W marcu 2023 roku, KE nałożyła na Apple karę w wysokości 1,8 miliarda euro za nadużywanie dominującej pozycji na rynku aplikacji do streamingu muzyki. To jeden z najwyższych mandatów w historii, pokazujący, że Komisja nie zamierza tolerować nieuczciwej konkurencji.
W czerwcu tego roku KE uznała Apple Store za tzw. „strażnika dostępu”, co oznacza, że platforma posiada dominującą pozycję na rynku sprzedaży online. Zgodnie z unijnymi przepisami o rynkach cyfrowych (DMA), Apple nie może zmuszać twórców aplikacji do korzystania z własnego systemu sprzedażowego ani ograniczać ich zdolności do informowania o alternatywnych opcjach. To zmienia zasady gry dla wielu deweloperów, którzy mogą mieć teraz większą swobodę działania.

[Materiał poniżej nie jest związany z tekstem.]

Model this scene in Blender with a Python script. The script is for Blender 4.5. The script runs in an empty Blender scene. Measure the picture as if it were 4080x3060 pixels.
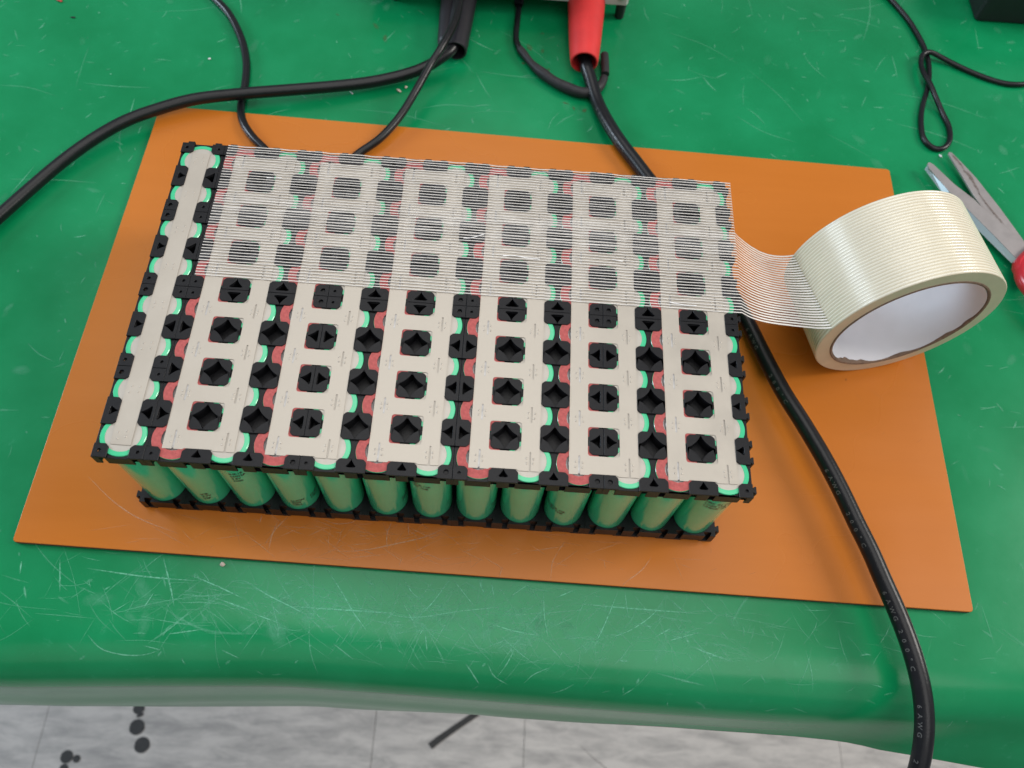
import bpy, math, random
import numpy as np
from mathutils import Vector, Matrix, noise

S = 0.001            # everything below is written in millimetres
R = math.radians
random.seed(7)
scene = bpy.context.scene
COL = scene.collection

# ------------------------------------------------------------------ camera
cam_d = bpy.data.cameras.new("camera")
cam = bpy.data.objects.new("camera", cam_d); COL.objects.link(cam)
rx, ry, rz = 0.4641, -0.0594, 0.0450
cam.matrix_world = Matrix.Translation(Vector((141.77, -263.26, 372.64)) * S) @ \
    (Matrix.Rotation(rz, 4, 'Z') @ Matrix.Rotation(ry, 4, 'Y') @ Matrix.Rotation(rx, 4, 'X'))
cam_d.sensor_width = 36; cam_d.lens = 3276.95 / 4080 * 36
cam_d.clip_start = 0.01; cam_d.clip_end = 50
cam_d.dof.use_dof = True; cam_d.dof.focus_distance = 0.36; cam_d.dof.aperture_fstop = 13
scene.camera = cam

# ------------------------------------------------------------------ light
W = bpy.data.worlds.new("World"); scene.world = W; W.use_nodes = True
bg = W.node_tree.nodes['Background']
bg.inputs[0].default_value = (0.86, 0.90, 1.0, 1); bg.inputs[1].default_value = 0.24

def area(name, loc, target, sx, sy, power, color):
    d = bpy.data.lights.new(name, 'AREA'); d.shape = 'RECTANGLE'
    d.size = sx; d.size_y = sy; d.energy = power; d.color = color
    o = bpy.data.objects.new(name, d); COL.objects.link(o)
    o.location = loc
    o.rotation_euler = (Vector(target) - Vector(loc)).to_track_quat('-Z', 'Y').to_euler()
    return o
area("ceiling_light", (0.35, -0.05, 2.1), (0.25, -0.10, 0), 3.8, 1.5, 33, (1.0, 0.97, 0.93))
area("side_window", (-2.1, 0.62, 1.02), (0.2, 0, 0), 0.5, 0.75, 34, (0.72, 0.86, 1.0))
area("right_window", (2.9, 0.45, 1.9), (0.15, -0.05, 0), 1.1, 1.1, 64, (1.0, 0.95, 0.88))

area("front_fill", (0.2, -2.4, 1.7), (0.15, -0.1, 0), 3.2, 2.0, 9, (1.0, 0.98, 0.95))  # added soft fill to brighten the front cells, not an actual window

scene.view_settings.view_transform = 'Standard'
scene.view_settings.look = 'None'
scene.view_settings.exposure = 0.0
scene.view_settings.gamma = 1.0

# ------------------------------------------------------------------ materials
def mat_new(name):
    m = bpy.data.materials.new(name); m.use_nodes = True
    nt = m.node_tree
    return m, nt, nt.nodes['Principled BSDF']

def N(nt, typ, **kw):
    n = nt.nodes.new(typ)
    for k, v in kw.items():
        if k.startswith('i_'):
            n.inputs[k[2:]].default_value = v
        else:
            setattr(n, k, v)
    return n

def simple(name, col, rough=0.5, metal=0.0, spec=0.5, vary=0.0, vscale=60, bump=0.0, bscale=400, coat=0.0, stretch=None, rvary=0.0):
    m, nt, b = mat_new(name)
    b.inputs['Base Color'].default_value = (*col, 1)
    b.inputs['Roughness'].default_value = rough
    b.inputs['Metallic'].default_value = metal
    b.inputs['Specular IOR Level'].default_value = spec
    b.inputs['Coat Weight'].default_value = coat
    b.inputs['Coat Roughness'].default_value = 0.12
    tc = N(nt, 'ShaderNodeTexCoord')
    src = tc.outputs['Object']
    if stretch:
        mp = N(nt, 'ShaderNodeMapping'); mp.inputs['Scale'].default_value = stretch
        nt.links.new(src, mp.inputs[0]); src = mp.outputs[0]
    if vary > 0 or rvary > 0:
        n = N(nt, 'ShaderNodeTexNoise', i_Scale=vscale, i_Detail=6.0, i_Roughness=0.6)
        nt.links.new(src, n.inputs['Vector'])
        if vary > 0:
            mr = N(nt, 'ShaderNodeMapRange'); mr.inputs['To Min'].default_value = 1 - vary; mr.inputs['To Max'].default_value = 1 + vary
            mr.inputs['From Min'].default_value = 0.25; mr.inputs['From Max'].default_value = 0.75
            nt.links.new(n.outputs[0], mr.inputs[0])
            vm = N(nt, 'ShaderNodeVectorMath', operation='SCALE'); vm.inputs[0].default_value = col
            nt.links.new(mr.outputs[0], vm.inputs['Scale'])
            nt.links.new(vm.outputs[0], b.inputs['Base Color'])
        if rvary > 0:
            m2 = N(nt, 'ShaderNodeMapRange'); m2.inputs['To Min'].default_value = rough - rvary; m2.inputs['To Max'].default_value = rough + rvary
            m2.inputs['From Min'].default_value = 0.3; m2.inputs['From Max'].default_value = 0.7
            nt.links.new(n.outputs[0], m2.inputs[0]); nt.links.new(m2.outputs[0], b.inputs['Roughness'])
    if bump > 0:
        n2 = N(nt, 'ShaderNodeTexNoise', i_Scale=bscale, i_Detail=4.0)
        nt.links.new(src, n2.inputs['Vector'])
        bp = N(nt, 'ShaderNodeBump', i_Strength=bump, i_Distance=0.0003)
        nt.links.new(n2.outputs[0], bp.inputs['Height']); nt.links.new(bp.outputs[0], b.inputs['Normal'])
    return m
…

Jednak zakończenie dochodzenia antymonopolowego nie kończy tematów związanych z praktykami Apple. Komisja Europejska zapowiada dalsze monitorowanie działań koncernu, co sugeruje, że Apple nadal może być pod lupą instytucji regulacyjnych.
Tymczasem, na rynku technologii, Apple planuje wprowadzenie rozwiązań opartych na sztucznej inteligencji w iPhone’ach, ale nie dla wszystkich użytkowników. To może wprowadzić dodatkowe kontrowersje, zwłaszcza w kontekście już istniejących obaw dotyczących monopolizacji rynku.
Eksperci przewidują, że temat regulacji wielkich korporacji technologicznych będzie się nasilał, a użytkownicy mogą zyskać na większej konkurencji, co w dłuższym okresie może wpłynąć na ceny i jakość usług dostępnych na smartfonach.